One of the expectations is that the RR will help answer questions of the GCIP/GAPP programs regarding water and energy budgets and U.S. precipitation patterns. The RR should have a good handle on extreme events, such as floods and droughts. It should interface with models focused on the Mississippi River Basin and other hydrological models as well.
Results of preliminary pilots, produced at 80-km horizontal resolution and 38 layers in the vertical, have been inspected in a variety of ways. The assimilation of precipitation during the reanalysis is very successful, obtaining model precipitation very similar to the analyzed precipitation, in particular during the warmer seasons, and with no degradation and some improvement in the other variables. In the 1998 pilot, temperature and vector wind RMS fits to raobs were considerably improved over those of the GR throughout the troposphere, both in January and in July, and both in the analyses and in the first guess fields. Improvements in the 2-m temperature and 10-m winds were seen as well.

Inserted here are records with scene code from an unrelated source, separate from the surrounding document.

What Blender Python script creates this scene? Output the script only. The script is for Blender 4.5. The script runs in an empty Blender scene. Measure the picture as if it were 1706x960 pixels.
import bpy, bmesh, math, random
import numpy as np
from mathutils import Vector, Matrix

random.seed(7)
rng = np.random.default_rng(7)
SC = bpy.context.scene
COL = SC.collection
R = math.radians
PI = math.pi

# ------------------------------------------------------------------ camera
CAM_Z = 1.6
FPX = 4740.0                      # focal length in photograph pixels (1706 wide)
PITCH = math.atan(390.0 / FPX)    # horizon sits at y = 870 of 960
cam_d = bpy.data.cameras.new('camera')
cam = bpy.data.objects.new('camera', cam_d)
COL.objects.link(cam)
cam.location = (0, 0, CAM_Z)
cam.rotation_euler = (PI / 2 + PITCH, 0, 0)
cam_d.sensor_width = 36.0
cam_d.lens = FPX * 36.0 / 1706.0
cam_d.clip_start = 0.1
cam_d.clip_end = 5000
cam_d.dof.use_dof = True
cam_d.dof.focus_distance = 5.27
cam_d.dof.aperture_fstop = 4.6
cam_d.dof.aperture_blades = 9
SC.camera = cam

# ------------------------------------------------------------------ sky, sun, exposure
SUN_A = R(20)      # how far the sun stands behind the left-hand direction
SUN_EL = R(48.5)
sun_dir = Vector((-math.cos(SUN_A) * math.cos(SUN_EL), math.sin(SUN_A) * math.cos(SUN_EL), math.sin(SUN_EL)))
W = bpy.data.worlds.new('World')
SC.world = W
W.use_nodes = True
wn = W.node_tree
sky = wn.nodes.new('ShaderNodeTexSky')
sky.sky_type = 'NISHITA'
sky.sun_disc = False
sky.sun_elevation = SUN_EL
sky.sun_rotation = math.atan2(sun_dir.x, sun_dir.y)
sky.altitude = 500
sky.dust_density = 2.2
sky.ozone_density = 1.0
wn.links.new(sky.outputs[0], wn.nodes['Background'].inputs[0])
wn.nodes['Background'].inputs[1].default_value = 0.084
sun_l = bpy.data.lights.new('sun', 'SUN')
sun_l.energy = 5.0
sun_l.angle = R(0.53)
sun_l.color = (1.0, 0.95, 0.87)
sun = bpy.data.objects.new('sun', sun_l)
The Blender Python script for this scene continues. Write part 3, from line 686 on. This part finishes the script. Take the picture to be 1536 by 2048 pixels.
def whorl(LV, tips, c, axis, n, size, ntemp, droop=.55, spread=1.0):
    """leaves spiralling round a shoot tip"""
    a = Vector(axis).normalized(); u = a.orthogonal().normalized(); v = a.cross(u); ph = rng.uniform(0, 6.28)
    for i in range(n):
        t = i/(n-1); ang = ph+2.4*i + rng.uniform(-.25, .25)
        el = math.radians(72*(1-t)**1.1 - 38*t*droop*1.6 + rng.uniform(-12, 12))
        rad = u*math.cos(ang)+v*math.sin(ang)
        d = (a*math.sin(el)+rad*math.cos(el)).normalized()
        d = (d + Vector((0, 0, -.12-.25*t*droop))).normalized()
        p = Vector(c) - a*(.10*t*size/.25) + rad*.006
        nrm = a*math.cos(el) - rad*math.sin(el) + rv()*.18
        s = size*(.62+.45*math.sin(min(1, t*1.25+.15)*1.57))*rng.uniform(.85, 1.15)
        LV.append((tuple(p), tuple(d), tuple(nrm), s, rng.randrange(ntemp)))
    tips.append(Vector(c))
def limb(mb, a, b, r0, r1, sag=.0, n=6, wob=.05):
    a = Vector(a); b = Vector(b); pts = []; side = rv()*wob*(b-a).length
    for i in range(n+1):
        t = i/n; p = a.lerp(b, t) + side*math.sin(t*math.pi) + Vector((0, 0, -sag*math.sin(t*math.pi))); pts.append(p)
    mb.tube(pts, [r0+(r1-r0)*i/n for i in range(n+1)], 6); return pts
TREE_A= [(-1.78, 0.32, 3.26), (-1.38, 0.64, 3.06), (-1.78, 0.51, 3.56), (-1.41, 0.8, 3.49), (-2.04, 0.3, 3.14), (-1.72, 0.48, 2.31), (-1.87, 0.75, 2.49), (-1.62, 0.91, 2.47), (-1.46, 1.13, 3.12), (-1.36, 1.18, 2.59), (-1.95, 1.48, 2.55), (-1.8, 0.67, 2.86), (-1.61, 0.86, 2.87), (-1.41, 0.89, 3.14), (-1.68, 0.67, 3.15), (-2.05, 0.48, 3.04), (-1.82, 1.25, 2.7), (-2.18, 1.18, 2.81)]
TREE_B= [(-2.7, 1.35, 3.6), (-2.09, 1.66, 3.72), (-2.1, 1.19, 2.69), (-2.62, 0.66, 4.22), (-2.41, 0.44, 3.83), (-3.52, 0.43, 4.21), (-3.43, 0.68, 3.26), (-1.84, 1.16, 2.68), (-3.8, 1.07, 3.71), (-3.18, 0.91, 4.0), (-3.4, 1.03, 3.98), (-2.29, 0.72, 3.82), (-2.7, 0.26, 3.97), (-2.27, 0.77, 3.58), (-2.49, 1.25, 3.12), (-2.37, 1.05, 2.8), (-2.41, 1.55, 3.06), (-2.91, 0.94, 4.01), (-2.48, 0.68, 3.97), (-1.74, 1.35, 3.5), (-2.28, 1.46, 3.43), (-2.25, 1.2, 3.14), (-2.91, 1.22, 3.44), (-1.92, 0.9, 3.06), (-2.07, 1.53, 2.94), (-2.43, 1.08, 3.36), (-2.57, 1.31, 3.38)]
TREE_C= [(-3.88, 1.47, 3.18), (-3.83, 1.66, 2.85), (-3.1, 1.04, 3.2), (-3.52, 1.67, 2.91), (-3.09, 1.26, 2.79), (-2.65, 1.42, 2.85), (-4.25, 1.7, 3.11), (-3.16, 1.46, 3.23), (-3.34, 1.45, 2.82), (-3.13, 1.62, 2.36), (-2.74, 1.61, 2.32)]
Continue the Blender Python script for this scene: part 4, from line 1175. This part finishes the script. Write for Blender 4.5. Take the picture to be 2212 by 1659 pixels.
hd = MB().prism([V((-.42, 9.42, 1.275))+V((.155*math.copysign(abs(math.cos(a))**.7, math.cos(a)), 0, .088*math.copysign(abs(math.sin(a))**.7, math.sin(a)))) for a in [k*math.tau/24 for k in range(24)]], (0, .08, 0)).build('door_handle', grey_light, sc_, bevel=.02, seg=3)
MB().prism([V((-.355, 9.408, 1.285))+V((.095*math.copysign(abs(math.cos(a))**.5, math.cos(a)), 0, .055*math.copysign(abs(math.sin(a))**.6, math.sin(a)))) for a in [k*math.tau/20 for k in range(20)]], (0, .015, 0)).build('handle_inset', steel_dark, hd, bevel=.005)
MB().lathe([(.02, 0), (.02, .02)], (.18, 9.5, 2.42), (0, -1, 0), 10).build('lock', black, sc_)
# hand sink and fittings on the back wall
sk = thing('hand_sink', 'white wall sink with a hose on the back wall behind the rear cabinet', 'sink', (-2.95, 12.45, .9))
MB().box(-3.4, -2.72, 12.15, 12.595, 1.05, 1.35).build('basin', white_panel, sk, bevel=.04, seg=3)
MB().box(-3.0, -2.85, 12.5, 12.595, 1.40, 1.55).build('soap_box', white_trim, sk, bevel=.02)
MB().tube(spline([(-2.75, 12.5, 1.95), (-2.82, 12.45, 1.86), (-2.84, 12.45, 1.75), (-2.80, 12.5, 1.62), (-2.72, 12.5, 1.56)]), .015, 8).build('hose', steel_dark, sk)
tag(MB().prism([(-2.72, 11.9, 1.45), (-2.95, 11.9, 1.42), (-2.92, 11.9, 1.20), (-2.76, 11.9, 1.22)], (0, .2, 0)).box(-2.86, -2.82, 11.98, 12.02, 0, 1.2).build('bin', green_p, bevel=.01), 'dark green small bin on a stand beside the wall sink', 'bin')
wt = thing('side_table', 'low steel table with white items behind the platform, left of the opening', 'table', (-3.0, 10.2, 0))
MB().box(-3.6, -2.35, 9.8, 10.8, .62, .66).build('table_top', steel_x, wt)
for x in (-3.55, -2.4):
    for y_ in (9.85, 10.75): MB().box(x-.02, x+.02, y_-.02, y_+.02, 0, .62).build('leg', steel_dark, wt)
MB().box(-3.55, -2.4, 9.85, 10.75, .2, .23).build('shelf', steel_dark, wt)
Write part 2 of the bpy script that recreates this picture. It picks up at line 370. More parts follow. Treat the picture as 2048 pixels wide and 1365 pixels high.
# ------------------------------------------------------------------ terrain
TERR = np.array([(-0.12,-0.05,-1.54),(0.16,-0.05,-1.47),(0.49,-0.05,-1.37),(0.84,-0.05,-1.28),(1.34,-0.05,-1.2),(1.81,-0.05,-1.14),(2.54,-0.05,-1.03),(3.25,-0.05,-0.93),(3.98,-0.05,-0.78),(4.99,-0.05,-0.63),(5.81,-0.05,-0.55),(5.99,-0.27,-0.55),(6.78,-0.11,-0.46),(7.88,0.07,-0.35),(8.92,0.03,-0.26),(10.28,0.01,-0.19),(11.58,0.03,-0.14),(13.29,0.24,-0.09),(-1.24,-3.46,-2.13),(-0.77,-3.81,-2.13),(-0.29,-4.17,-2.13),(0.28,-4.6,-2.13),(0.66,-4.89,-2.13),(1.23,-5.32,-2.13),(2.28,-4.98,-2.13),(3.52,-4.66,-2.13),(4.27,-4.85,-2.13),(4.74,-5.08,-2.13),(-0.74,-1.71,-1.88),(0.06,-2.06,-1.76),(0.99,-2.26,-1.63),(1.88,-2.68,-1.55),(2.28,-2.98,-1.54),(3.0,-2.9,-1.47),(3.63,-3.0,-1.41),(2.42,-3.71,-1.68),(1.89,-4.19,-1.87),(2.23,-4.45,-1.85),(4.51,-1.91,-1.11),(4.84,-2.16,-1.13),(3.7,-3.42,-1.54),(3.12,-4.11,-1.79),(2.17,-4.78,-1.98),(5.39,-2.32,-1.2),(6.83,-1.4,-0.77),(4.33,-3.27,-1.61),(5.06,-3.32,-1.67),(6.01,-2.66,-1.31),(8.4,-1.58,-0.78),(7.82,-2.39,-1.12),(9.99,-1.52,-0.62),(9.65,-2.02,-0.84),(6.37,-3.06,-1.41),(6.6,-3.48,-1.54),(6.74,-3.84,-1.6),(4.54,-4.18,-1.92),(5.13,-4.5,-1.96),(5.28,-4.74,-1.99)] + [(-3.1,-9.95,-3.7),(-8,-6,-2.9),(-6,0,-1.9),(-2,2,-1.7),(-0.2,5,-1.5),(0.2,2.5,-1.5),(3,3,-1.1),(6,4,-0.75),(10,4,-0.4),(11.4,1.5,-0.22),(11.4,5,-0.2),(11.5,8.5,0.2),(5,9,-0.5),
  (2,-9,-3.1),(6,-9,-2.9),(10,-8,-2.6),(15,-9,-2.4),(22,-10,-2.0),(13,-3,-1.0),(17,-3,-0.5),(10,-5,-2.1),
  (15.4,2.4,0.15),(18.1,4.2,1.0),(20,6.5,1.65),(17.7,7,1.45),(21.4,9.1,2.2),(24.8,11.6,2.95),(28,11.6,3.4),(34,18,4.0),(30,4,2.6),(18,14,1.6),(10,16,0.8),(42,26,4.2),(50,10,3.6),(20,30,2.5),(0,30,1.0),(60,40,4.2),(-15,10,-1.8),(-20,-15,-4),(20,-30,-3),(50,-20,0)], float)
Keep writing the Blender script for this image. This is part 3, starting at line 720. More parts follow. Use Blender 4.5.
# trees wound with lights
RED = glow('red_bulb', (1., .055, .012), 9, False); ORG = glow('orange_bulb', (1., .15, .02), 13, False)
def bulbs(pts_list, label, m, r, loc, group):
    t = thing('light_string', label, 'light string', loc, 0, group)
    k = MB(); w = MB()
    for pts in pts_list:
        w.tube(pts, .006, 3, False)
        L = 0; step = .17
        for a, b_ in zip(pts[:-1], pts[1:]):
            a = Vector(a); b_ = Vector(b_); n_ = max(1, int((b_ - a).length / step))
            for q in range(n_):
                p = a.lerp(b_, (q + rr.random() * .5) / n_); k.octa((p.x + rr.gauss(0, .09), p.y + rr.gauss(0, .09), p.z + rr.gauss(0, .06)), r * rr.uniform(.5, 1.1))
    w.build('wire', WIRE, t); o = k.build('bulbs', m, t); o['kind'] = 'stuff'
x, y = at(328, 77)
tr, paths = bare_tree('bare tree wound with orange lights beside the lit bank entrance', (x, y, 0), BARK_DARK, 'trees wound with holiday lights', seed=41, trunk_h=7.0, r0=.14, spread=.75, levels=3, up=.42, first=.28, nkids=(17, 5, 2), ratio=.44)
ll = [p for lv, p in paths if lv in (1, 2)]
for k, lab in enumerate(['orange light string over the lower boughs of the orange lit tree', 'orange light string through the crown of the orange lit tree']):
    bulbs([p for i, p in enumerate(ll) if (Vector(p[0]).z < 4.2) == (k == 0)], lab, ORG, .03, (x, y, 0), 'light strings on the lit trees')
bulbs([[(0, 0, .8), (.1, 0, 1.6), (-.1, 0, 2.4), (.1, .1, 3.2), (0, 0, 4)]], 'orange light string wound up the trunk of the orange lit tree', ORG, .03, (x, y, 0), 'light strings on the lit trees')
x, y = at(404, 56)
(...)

It is expected that still better results will be obtained when the system is run at the 32-km/45-layer resolution for production. At the time of this writing, the pilot phase is nearly complete, and production is about to begin. It is expected to take 2-3 years to complete the 20+ or 25 years of RR, after which the RR will continue to be run in real-time, similar to the "Climate Data Assimilation System" being run as a real-time continuation of the GR.